ITC Q4 FY26 net profit drops 72.4% on high base; revenue jumps 17%
Synopsis
Key Takeaways
ITC Limited on Thursday, 21 May 2026 reported a 72.4 per cent year-on-year decline in consolidated net profit for the fourth quarter of FY26 (Q4 FY26), a fall driven almost entirely by a high base effect rather than any operational weakness. The company posted a consolidated profit of ₹5,469.74 crore for the quarter ended March 2026, against ₹19,807.88 crore in Q4 FY25, according to its stock exchange filing.
Why the Profit Fell
The steep year-on-year decline is largely a statistical distortion. In Q4 FY25, ITC had booked an exceptional one-time gain of ₹15,179 crore following the demerger of its hotels business — a non-recurring item that inflated the prior-year base. Strip that out, and the underlying earnings picture looks considerably different.
On a sequential basis, the company actually improved: consolidated net profit rose approximately 9 per cent quarter-on-quarter from ₹5,018.45 crore reported in Q3 FY26 (the December quarter).
Revenue Growth Remains Healthy
Consolidated revenue from operations for Q4 FY26 stood at ₹23,821.48 crore, registering growth of nearly 17 per cent year-on-year from ₹20,376.36 crore in the year-ago quarter. Revenue also climbed around 10 per cent sequentially from ₹21,706.64 crore in Q3 FY26.
For the full financial year, consolidated revenue from operations rose 10.2 per cent year-on-year to ₹89,913.33 crore in FY26, up from ₹81,612.78 crore in FY25.
Full-Year Profit and EBITDA
For FY26 as a whole, ITC's consolidated profit declined 40 per cent to ₹21,018.15 crore, compared with ₹35,052.48 crore in FY25 — again, a comparison distorted by the one-time hotels demerger gain in the prior year.

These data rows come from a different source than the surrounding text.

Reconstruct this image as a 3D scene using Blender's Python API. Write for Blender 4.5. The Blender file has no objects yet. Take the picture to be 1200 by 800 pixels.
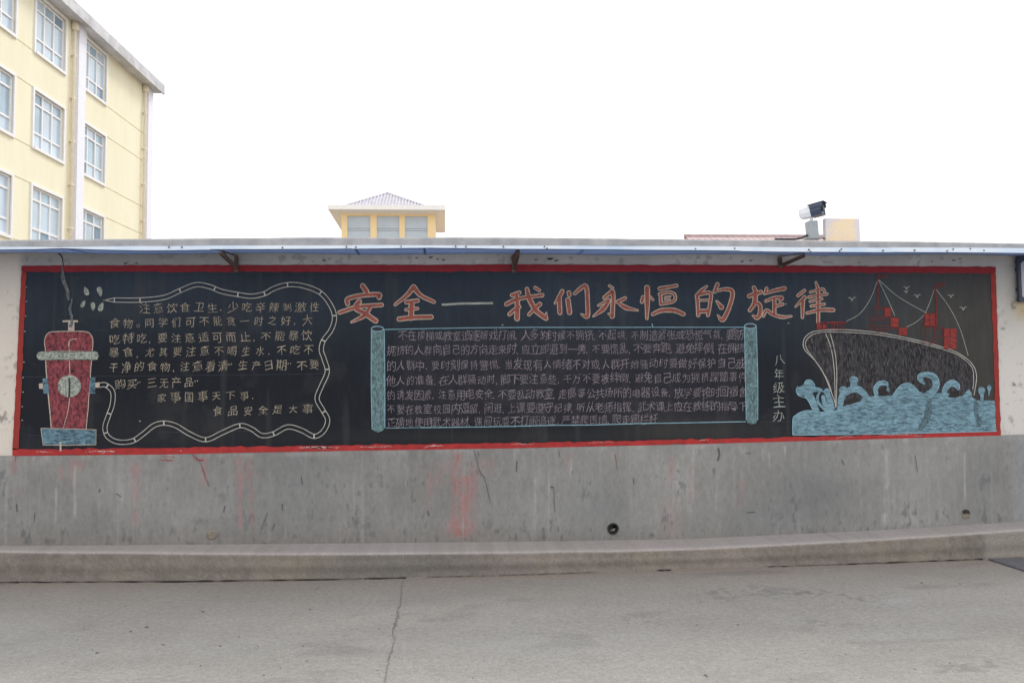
import bpy, math, random
import numpy as np
from mathutils import Matrix, Vector
from mathutils.geometry import tessellate_polygon

random.seed(7); rng = np.random.default_rng(7)
C = bpy.context.scene.collection
sc = bpy.context.scene

# ------------------------------------------------------------------ camera
F = 1000.0                       # focal length in pixels of the 1200 x 800 photograph
YAW, PITCH, ROLL = math.radians(4.5), math.radians(3.48), math.radians(-0.63)
CAM = Vector((0.0, -7.67, 1.5))
R = (Matrix.Rotation(-YAW, 3, 'Z') @ Matrix.Rotation(math.pi/2 + PITCH, 3, 'X') @ Matrix.Rotation(ROLL, 3, 'Z'))
cd = bpy.data.cameras.new('camera'); cam = bpy.data.objects.new('camera', cd); C.objects.link(cam)
cam.matrix_world = Matrix.Translation(CAM) @ R.to_4x4()
cd.sensor_width = 36; cd.lens = 36*F/1200; cd.clip_end = 5000; cd.clip_start = 0.05
sc.camera = cam

# ------------------------------------------------------------------ light
SUN_EL, SUN_AZ = math.radians(42), math.radians(35)      # azimuth from +Y towards +X: behind the wall, to the right
w = bpy.data.worlds.new('World'); sc.world = w; w.use_nodes = True
nt = w.node_tree; nt.nodes.clear()
sky = nt.nodes.new('ShaderNodeTexSky'); sky.sky_type = 'NISHITA'; sky.sun_disc = False
sky.sun_elevation = SUN_EL; sky.sun_rotation = SUN_AZ
sky.air_density = 1.0; sky.dust_density = 6.0
mx = nt.nodes.new('ShaderNodeMixRGB'); mx.inputs[0].default_value = 0.9
nt.links.new(sky.outputs[0], mx.inputs[1]); mx.inputs[2].default_value = (14.6, 14.7, 15.0, 1)   # hazy white overcast
bg = nt.nodes.new('ShaderNodeBackground'); bg.inputs[1].default_value = 0.1
out = nt.nodes.new('ShaderNodeOutputWorld')
nt.links.new(mx.outputs[0], bg.inputs[0]); nt.links.new(bg.outputs[0], out.inputs[0])
sl = bpy.data.lights.new('sun', 'SUN'); sl.energy = 1.5; sl.angle = math.radians(14); sl.color = (1, .95, .88)
so = bpy.data.objects.new('sun', sl); C.objects.link(so)
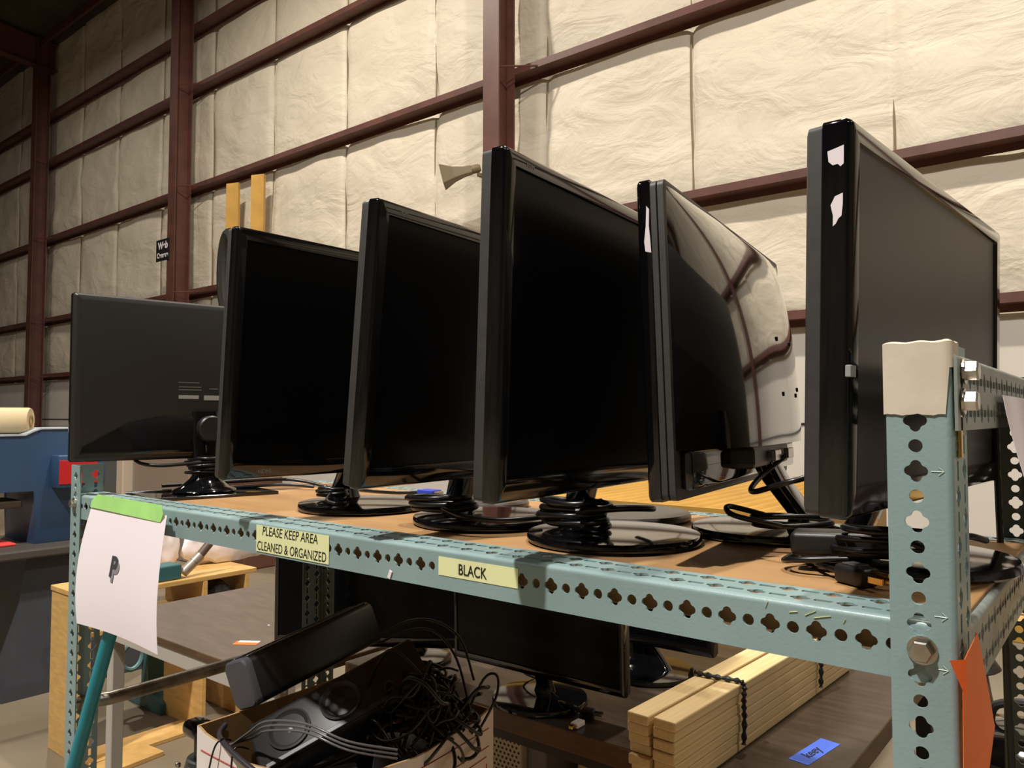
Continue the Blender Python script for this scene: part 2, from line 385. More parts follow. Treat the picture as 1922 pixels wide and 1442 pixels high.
# ---------------------------------------------------------------- monitors
def slab_loops(bm, loops, cap0=True, cap1=True):
    rings = [[bm.verts.new(p) for p in L] for L in loops]; n = len(rings[0])
    for a, b in zip(rings, rings[1:]):
        for i in range(n): bm.faces.new((a[i], a[(i + 1) % n], b[(i + 1) % n], b[i]))
    if cap0: bm.faces.new(rings[0][::-1])
    if cap1: bm.faces.new(rings[-1])
    bmesh.ops.recalc_face_normals(bm, faces=bm.faces[:])
def monitor(label, x, y, rz, W=.56, H=.35, zb=.075, off=(0, 0), tilt=2.5, mside=.018, mtop=.018, mbot=.026, bezel_t=.022, base='round', br=.114,
            neckx=-.055, bulge=0, depth=.028, z0=.0105, boff=(0, 0), neckw=.05, logo=None, group='black monitors standing in a row on the rack', chamfer=.006, screen_gloss=None, roll=0):
    """root at the base centre; the panel faces local +x, its width runs along local y"""
    root = thing('computer_monitor', label, 'monitor', (x, y, z0), rz, group)
    P = Matrix.Translation((off[0], off[1], zb)) @ Matrix.Rotation(R(roll), 4, 'X') @ Matrix.Rotation(R(tilt), 4, 'Y')
    def L(xx, inset, r, zc=H / 2):
        return [P @ Vector((xx, a, b)) for a, b in rrect(W - 2 * inset, H - 2 * inset, max(r - inset * .5, .0015), 4, 0, zc)]
    def L4(xx, l, rr, b_, t_):
        return [P @ Vector((xx, a, b)) for a, b in rrect(W - l - rr, H - b_ - t_, .0012, 4, (l - rr) / 2, (b_ - t_) / 2 + H / 2)]
    bm = bmesh.new()
    slab_loops(bm, [L(-bezel_t, .001, .005), L(-bezel_t + .001, 0, .005), L(-chamfer, 0, .005), L(-chamfer * .4, .0018, .005), L(0, .0045, .005),
                    L4(0, mside, mside, mbot, mtop), L4(-.0035, mside + .001, mside + .001, mbot + .001, mtop + .001)], True, False)
    bz = obj('bezel', bm, gloss, root, smooth=R(40))
    bm = bmesh.new()
    slab_loops(bm, [L4(-.006, mside - .001, mside - .001, mbot - .001, mtop - .001), L4(-.0034, mside - .001, mside - .001, mbot - .001, mtop - .001)])
    obj('screen', bm, screen_gloss or screenm, root)
    bm = bmesh.new()
    if not bulge:
        if base == 'square': slab_loops(bm, [L(-bezel_t, .0015, .006), L(-bezel_t - .011, .002, .006), L(-bezel_t - .016, .006, .006), L(-bezel_t - .018, .014, .008)])
        else: slab_loops(bm, [L(-bezel_t, .0015, .006), L(-bezel_t - .012, .002, .006), L(-bezel_t - .0145, .006, .006), L(-bezel_t - .0145 - (depth - .0145) * .7, .05, .012), L(-bezel_t - depth, .10, .012)])
        obj('rear_housing', bm, matte if base == 'round' else mat('charcoal_back', (40, 38, 37), .42), root, smooth=R(30))
    else:
        slab_loops(bm, [L(-bezel_t, .0015, .009), L(-bezel_t - .0065, .0015, .009), L(-bezel_t - .0075, .004, .009), L(-bezel_t - .0085, .004, .009)])
        obj('rear_trim', bm, matte, root, smooth=R(30))
        bm = bmesh.new()
        slab_loops(bm, [L(-bezel_t - .0085, .0015, .009), L(-bezel_t - .0150, .0015, .009), L(-bezel_t - .0160, .005, .009)])
        obj('rear_trim', bm, matte, root, smooth=R(30))
        # pillow shaped glossy rear cover ending in a cut bottom edge
        bm = bmesh.new(); nu, nv = 56, 40; x0 = -bezel_t - .0155; cut = .155
        g = []
        for j in range(nv + 1):
            v = j / nv; zz = cut * H + v * (H - cut * H - .006); row = []
            for i in range(nu + 1):
                u = -1 + 2 * i / nu
                hu = max(0, 1 - abs(u) ** 3) ** .85; hv = max(0, 1 - max(0, v - .0) ** 2.4) ** .62
                row.append(bm.verts.new(P @ Vector((x0 - bulge * hu * hv, u * (W / 2 - .006), zz))))
            g.append(row)
        back = [[bm.verts.new(P @ Vector((x0, (-1 + 2 * i / nu) * (W / 2 - .006), cut * H + (.001 if j == 0 else H - cut * H - .006)))) for i in range(nu + 1)] for j in (0,)]
        for j in range(nv):
            for i in range(nu): bm.faces.new((g[j][i], g[j][i + 1], g[j + 1][i + 1], g[j + 1][i]))
        for i in range(nu): bm.faces.new((back[0][i], back[0][i + 1], g[0][i + 1], g[0][i]))
        bmesh.ops.recalc_face_normals(bm, faces=bm.faces[:])
        rc = obj('rear_cover', bm, gloss2, root, smooth=R(50)); tag(rc, 'polished bulging rear cover')
        bm = bx((x0 - .014, -W * .47, .012), (x0, W * .47, cut * H), .004, 2, P); lc_ = obj('lower_rear_cover', bm, gloss2, root, smooth=R(30))
        # recessed connector panel and lower rear cover
        bm = bx((x0 - bulge * .72, -W * .16, .026), (x0, W * .20, cut * H + .0), .006, 2, P); obj('connector_panel', bm, matte2, root)
        for yy in (-.06, .02):
            bm = bx((x0 - bulge * .78 - .006, yy - .018, cut * H - .022), (x0 - bulge * .78, yy + .018, cut * H - .008), .001, 1, P); obj('video_port', bm, steel, root)
        for uu, vv in ((-.09, .47), (.0, .47), (-.09, .22), (.0, .22), (-.11, .25)):
            zz = cut * H + (H - cut * H) * vv; hu = max(0, 1 - abs(uu / (W / 2)) ** 3) ** .85; hv = max(0, 1 - vv ** 2.4) ** .62
            bm = bx((-.0015, -.0018, -.003), (.0015, .0018, .003), .0006, 1, P @ I((x0 - bulge * hu * hv, uu, zz))); obj('screw_hole', bm, ink, root)
    hx = -bezel_t - (depth if not bulge else bulge * .7)
    # neck
    bx0, by0 = boff
    foot = Vector((bx0 + neckx, by0, .012)); topp = P @ Vector((hx + .004, 0, H * .12 if not bulge else .05))
    topp2 = P @ Vector((hx + .004, 0, H * .30 if not bulge else .06))
    bm = bmesh.new(); rings = []
    for q, wd, th in ((foot, neckw * 1.25, .034), (foot + Vector((0, 0, .02)), neckw, .026), (foot.lerp(topp, .6), neckw, .026), (topp, neckw * 1.1, .028), (topp2, neckw * 1.1, .022)):
        rings.append([q + Vector((a, b, 0)) for a, b in rrect(th, wd, .009, 3)])
    slab_loops(bm, rings); obj('neck', bm, gloss, root, smooth=R(45))
    if base == 'round':
        bm = lathe([(0, 0), (br - .003, 0), (br, .003), (br, .009), (br - .002, .0125), (br * .8, .0145), (br * .5, .016), (0, .017)], 56, I((bx0, by0, 0)))
        obj('base', bm, gloss, root, smooth=R(35))
    else:
        bm = bmesh.new()
        slab_loops(bm, [[Vector((a + bx0, b + by0, zz)) for a, b in rrect(br * 1.7 - i_, br * 2.2 - i_, .004, 3)] for zz, i_ in ((0, 0), (.005, 0), (.006, .002))])
        obj('base', bm, gloss, root, smooth=R(35))
        bm = lathe([(.060, .005), (.064, .009), (.062, .012), (.048, .018), (.030, .034), (.026, .040), (0, .040)], 40, I((bx0 + neckx, by0, 0))); obj('pedestal_cone', bm, gloss, root, smooth=R(50))
    if logo:
        # small maker's mark on the top bezel near the closer end
        for (body, yy, zz, sz) in logo:
            text('badge', body, sz, lightink, P @ basis((0, 1, 0), (0, 0, 1), (.0003, yy, zz)), bz, ext=.0001)
    return root, P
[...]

Consolidated EBITDA increased 6.9 per cent year-on-year during the March quarter, while full-year EBITDA growth stood at 5.4 per cent for FY26, pointing to steady operational progress even as reported profit figures were weighed down by base effects.
Market Reaction
Shares of ITC closed nearly flat at ₹307.65 on the National Stock Exchange (NSE) ahead of the earnings release, suggesting the market had largely anticipated the headline profit decline. The muted reaction underscores that investors appear focused on the underlying operating trajectory rather than the optically large YoY profit drop.
With revenue momentum intact and sequential profit improvement visible, the focus will now shift to whether ITC can sustain double-digit top-line growth into FY27 and expand EBITDA margins across its core FMCG and agribusiness segments.